— BEGIN —
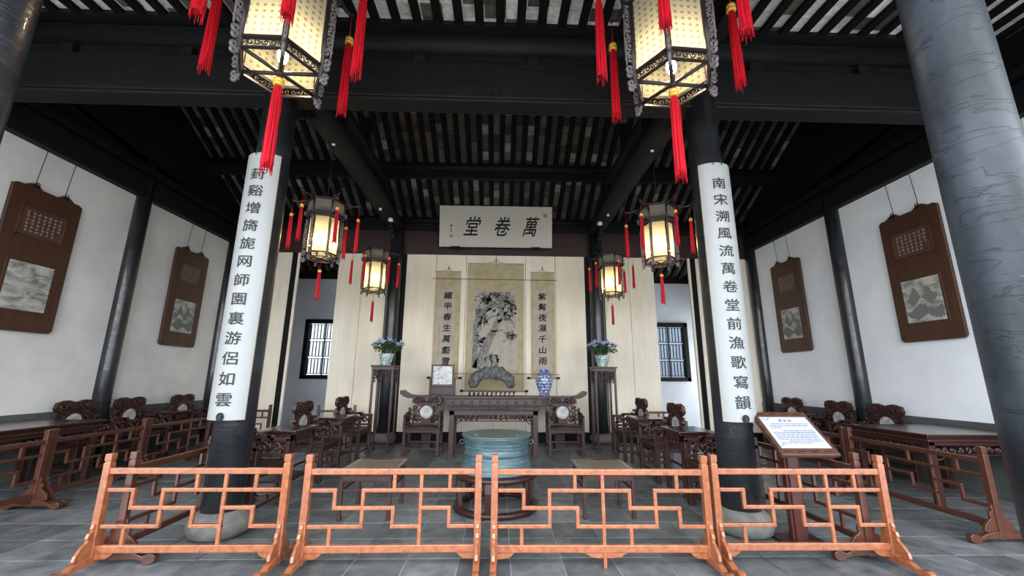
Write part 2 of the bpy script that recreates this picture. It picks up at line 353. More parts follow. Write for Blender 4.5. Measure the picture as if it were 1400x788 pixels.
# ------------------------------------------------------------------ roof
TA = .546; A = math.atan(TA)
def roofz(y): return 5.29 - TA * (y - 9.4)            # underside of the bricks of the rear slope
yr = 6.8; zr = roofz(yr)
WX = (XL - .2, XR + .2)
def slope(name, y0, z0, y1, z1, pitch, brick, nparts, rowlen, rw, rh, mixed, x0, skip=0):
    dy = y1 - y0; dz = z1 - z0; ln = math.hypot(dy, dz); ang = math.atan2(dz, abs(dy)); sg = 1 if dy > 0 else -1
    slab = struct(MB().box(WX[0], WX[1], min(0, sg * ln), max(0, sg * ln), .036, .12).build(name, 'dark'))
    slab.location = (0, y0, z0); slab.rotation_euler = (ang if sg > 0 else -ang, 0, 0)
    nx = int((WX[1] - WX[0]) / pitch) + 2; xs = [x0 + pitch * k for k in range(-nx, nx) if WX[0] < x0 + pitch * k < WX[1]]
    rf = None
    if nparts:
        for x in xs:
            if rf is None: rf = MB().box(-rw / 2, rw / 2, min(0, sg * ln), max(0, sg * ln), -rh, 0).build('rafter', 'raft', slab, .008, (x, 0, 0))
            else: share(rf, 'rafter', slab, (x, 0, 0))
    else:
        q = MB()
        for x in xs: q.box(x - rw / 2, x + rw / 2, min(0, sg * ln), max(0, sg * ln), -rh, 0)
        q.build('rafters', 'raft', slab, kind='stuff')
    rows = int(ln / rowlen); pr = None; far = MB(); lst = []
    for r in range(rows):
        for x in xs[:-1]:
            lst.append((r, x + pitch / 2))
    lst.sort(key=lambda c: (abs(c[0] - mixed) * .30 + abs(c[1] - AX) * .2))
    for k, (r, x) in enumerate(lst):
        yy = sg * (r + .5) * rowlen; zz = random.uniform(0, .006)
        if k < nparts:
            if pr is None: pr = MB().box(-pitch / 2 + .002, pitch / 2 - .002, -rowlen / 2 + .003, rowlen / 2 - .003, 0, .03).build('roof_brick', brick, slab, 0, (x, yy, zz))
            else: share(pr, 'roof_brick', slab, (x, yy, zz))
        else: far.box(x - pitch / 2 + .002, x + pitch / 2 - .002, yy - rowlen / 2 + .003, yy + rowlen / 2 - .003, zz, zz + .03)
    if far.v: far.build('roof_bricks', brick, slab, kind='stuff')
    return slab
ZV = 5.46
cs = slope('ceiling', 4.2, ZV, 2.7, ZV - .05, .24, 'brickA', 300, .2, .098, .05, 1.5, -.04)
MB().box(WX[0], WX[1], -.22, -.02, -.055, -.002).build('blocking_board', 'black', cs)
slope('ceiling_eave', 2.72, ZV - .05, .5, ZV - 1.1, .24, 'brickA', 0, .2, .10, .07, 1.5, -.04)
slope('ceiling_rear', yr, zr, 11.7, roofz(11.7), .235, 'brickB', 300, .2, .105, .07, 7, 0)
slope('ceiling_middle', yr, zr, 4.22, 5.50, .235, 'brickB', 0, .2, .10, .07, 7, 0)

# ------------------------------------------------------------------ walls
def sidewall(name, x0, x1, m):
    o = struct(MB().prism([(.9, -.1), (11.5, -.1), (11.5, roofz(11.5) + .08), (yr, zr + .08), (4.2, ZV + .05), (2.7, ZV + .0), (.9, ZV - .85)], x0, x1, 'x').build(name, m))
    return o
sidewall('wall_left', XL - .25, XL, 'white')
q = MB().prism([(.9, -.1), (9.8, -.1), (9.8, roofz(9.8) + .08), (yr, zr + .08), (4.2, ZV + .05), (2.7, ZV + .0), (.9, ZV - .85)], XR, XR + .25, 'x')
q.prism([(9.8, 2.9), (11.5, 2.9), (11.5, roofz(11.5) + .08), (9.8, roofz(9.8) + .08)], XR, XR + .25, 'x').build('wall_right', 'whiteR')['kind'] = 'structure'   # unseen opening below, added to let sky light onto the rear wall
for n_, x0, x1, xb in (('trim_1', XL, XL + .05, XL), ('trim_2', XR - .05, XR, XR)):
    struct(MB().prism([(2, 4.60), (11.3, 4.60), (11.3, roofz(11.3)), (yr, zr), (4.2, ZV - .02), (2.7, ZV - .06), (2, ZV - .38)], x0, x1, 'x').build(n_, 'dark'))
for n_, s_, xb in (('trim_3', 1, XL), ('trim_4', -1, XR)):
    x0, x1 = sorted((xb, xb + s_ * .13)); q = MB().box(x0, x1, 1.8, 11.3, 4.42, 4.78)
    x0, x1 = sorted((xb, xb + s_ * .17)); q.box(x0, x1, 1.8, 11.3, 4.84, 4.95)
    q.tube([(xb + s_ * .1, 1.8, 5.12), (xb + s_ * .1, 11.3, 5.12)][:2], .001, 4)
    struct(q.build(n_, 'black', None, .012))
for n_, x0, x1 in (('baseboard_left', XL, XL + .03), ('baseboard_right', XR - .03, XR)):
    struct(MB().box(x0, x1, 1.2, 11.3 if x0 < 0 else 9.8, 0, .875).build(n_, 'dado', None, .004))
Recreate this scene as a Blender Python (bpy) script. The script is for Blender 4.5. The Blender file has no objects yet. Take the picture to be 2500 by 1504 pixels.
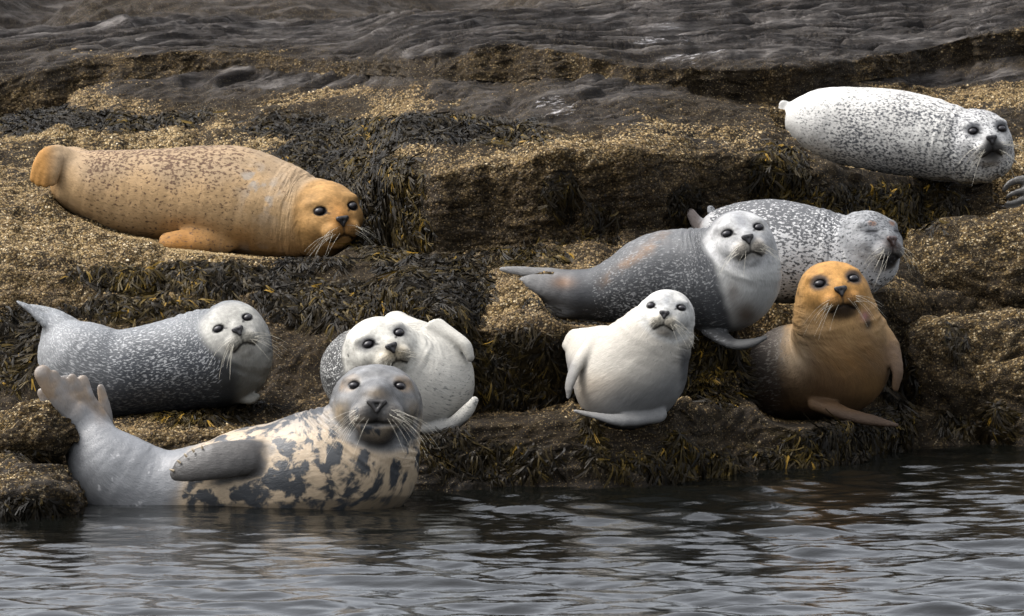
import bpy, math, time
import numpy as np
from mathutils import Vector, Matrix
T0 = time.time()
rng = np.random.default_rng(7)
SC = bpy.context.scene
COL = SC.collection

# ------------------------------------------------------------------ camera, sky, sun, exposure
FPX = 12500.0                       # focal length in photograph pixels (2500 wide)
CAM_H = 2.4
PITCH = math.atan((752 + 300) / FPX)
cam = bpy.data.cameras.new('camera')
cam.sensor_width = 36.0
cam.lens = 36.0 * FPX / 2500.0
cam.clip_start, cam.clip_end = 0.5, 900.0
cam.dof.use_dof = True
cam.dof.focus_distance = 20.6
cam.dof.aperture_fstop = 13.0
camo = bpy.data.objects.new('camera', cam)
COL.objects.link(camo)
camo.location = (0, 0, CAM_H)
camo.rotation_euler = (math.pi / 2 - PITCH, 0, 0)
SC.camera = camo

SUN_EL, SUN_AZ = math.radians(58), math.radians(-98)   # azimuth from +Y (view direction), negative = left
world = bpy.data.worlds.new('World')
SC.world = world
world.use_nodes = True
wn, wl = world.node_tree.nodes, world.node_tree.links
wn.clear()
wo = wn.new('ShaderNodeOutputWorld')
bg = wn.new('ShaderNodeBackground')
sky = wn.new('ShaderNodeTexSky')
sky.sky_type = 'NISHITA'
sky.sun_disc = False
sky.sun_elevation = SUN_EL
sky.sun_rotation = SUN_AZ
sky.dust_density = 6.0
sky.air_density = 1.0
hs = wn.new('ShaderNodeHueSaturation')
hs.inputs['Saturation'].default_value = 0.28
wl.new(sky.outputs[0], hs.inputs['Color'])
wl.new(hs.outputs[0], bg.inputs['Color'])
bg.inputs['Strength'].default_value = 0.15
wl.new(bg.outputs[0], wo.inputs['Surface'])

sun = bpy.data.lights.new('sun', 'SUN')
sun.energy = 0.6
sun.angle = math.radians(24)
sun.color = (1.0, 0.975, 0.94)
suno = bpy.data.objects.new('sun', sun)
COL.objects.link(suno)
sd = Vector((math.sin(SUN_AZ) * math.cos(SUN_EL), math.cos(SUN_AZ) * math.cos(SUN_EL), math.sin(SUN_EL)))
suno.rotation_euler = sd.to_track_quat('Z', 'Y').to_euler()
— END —
Task requirements> From the records above, copy exactly the lines starting at the one with "Recreate this scene" and ending at the one with "COL = SC.collection", and no others. Pictures stay out.

Output for this task>
Recreate this scene as a Blender Python (bpy) script. The script is for Blender 4.5. The Blender file has no objects yet. Take the picture to be 2500 by 1504 pixels.
import bpy, math, time
import numpy as np
from mathutils import Vector, Matrix
T0 = time.time()
rng = np.random.default_rng(7)
SC = bpy.context.scene
COL = SC.collection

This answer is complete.